## Provided material
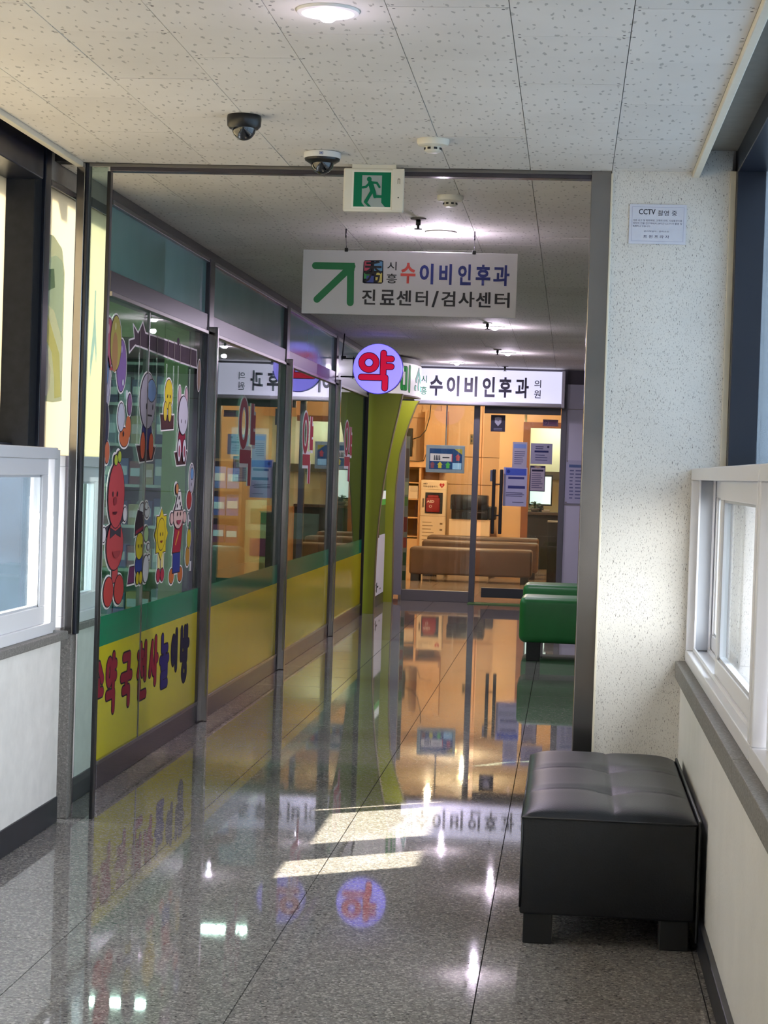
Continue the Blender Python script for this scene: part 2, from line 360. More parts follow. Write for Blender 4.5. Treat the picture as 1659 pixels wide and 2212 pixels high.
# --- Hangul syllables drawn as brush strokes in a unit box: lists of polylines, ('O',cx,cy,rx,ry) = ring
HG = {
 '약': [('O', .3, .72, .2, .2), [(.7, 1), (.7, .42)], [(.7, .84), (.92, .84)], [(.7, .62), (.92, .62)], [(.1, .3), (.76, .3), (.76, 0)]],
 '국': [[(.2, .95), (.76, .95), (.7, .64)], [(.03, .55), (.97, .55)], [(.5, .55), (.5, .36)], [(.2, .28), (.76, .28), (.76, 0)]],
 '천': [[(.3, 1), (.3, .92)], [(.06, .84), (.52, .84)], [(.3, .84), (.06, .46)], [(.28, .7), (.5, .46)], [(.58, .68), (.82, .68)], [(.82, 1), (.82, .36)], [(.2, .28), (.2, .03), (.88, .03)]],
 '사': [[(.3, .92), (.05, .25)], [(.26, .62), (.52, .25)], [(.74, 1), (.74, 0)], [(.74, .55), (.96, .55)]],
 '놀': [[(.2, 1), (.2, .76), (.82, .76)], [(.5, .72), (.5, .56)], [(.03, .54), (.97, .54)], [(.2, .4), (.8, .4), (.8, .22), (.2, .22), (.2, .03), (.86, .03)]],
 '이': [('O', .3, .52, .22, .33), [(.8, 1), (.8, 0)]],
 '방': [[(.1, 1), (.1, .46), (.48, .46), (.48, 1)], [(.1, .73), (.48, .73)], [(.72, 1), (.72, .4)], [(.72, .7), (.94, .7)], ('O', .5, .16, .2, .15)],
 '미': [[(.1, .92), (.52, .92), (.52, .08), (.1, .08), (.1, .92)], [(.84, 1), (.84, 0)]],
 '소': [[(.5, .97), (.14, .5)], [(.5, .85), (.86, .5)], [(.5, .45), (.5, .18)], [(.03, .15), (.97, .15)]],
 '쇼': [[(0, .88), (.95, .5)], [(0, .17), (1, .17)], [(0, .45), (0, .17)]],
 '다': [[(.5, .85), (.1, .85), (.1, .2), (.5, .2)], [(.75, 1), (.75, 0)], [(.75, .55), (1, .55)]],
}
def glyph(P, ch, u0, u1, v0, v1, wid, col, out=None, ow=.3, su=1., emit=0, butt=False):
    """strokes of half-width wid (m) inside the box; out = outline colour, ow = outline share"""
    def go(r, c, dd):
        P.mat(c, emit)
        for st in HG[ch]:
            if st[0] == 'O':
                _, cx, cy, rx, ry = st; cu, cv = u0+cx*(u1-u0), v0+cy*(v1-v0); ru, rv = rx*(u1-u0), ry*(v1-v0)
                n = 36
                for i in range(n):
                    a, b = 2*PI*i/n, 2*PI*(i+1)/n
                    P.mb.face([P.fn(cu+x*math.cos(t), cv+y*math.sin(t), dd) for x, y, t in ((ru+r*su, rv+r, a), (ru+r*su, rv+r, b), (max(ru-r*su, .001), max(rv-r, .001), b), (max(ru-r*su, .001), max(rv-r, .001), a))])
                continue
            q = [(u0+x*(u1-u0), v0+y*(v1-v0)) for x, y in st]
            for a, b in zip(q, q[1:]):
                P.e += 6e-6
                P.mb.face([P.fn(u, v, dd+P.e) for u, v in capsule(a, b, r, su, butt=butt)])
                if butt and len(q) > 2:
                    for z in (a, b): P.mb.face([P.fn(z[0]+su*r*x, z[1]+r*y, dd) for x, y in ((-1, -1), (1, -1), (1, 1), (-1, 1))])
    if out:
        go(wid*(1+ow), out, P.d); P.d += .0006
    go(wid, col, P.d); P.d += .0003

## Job
The data above needs to be retyped exactly, with the images left out.

## Response
Continue the Blender Python script for this scene: part 2, from line 360. More parts follow. Write for Blender 4.5. Treat the picture as 1659 pixels wide and 2212 pixels high.
# --- Hangul syllables drawn as brush strokes in a unit box: lists of polylines, ('O',cx,cy,rx,ry) = ring
HG = {
 '약': [('O', .3, .72, .2, .2), [(.7, 1), (.7, .42)], [(.7, .84), (.92, .84)], [(.7, .62), (.92, .62)], [(.1, .3), (.76, .3), (.76, 0)]],
 '국': [[(.2, .95), (.76, .95), (.7, .64)], [(.03, .55), (.97, .55)], [(.5, .55), (.5, .36)], [(.2, .28), (.76, .28), (.76, 0)]],
 '천': [[(.3, 1), (.3, .92)], [(.06, .84), (.52, .84)], [(.3, .84), (.06, .46)], [(.28, .7), (.5, .46)], [(.58, .68), (.82, .68)], [(.82, 1), (.82, .36)], [(.2, .28), (.2, .03), (.88, .03)]],
 '사': [[(.3, .92), (.05, .25)], [(.26, .62), (.52, .25)], [(.74, 1), (.74, 0)], [(.74, .55), (.96, .55)]],
 '놀': [[(.2, 1), (.2, .76), (.82, .76)], [(.5, .72), (.5, .56)], [(.03, .54), (.97, .54)], [(.2, .4), (.8, .4), (.8, .22), (.2, .22), (.2, .03), (.86, .03)]],
 '이': [('O', .3, .52, .22, .33), [(.8, 1), (.8, 0)]],
 '방': [[(.1, 1), (.1, .46), (.48, .46), (.48, 1)], [(.1, .73), (.48, .73)], [(.72, 1), (.72, .4)], [(.72, .7), (.94, .7)], ('O', .5, .16, .2, .15)],
 '미': [[(.1, .92), (.52, .92), (.52, .08), (.1, .08), (.1, .92)], [(.84, 1), (.84, 0)]],
 '소': [[(.5, .97), (.14, .5)], [(.5, .85), (.86, .5)], [(.5, .45), (.5, .18)], [(.03, .15), (.97, .15)]],
 '쇼': [[(0, .88), (.95, .5)], [(0, .17), (1, .17)], [(0, .45), (0, .17)]],
 '다': [[(.5, .85), (.1, .85), (.1, .2), (.5, .2)], [(.75, 1), (.75, 0)], [(.75, .55), (1, .55)]],
}
def glyph(P, ch, u0, u1, v0, v1, wid, col, out=None, ow=.3, su=1., emit=0, butt=False):
    """strokes of half-width wid (m) inside the box; out = outline colour, ow = outline share"""
    def go(r, c, dd):
        P.mat(c, emit)
        for st in HG[ch]:
            if st[0] == 'O':
                _, cx, cy, rx, ry = st; cu, cv = u0+cx*(u1-u0), v0+cy*(v1-v0); ru, rv = rx*(u1-u0), ry*(v1-v0)
                n = 36
                for i in range(n):
                    a, b = 2*PI*i/n, 2*PI*(i+1)/n
                    P.mb.face([P.fn(cu+x*math.cos(t), cv+y*math.sin(t), dd) for x, y, t in ((ru+r*su, rv+r, a), (ru+r*su, rv+r, b), (max(ru-r*su, .001), max(rv-r, .001), b), (max(ru-r*su, .001), max(rv-r, .001), a))])
                continue
            q = [(u0+x*(u1-u0), v0+y*(v1-v0)) for x, y in st]
            for a, b in zip(q, q[1:]):
                P.e += 6e-6
                P.mb.face([P.fn(u, v, dd+P.e) for u, v in capsule(a, b, r, su, butt=butt)])
                if butt and len(q) > 2:
                    for z in (a, b): P.mb.face([P.fn(z[0]+su*r*x, z[1]+r*y, dd) for x, y in ((-1, -1), (1, -1), (1, 1), (-1, 1))])
    if out:
        go(wid*(1+ow), out, P.d); P.d += .0006
    go(wid, col, P.d); P.d += .0003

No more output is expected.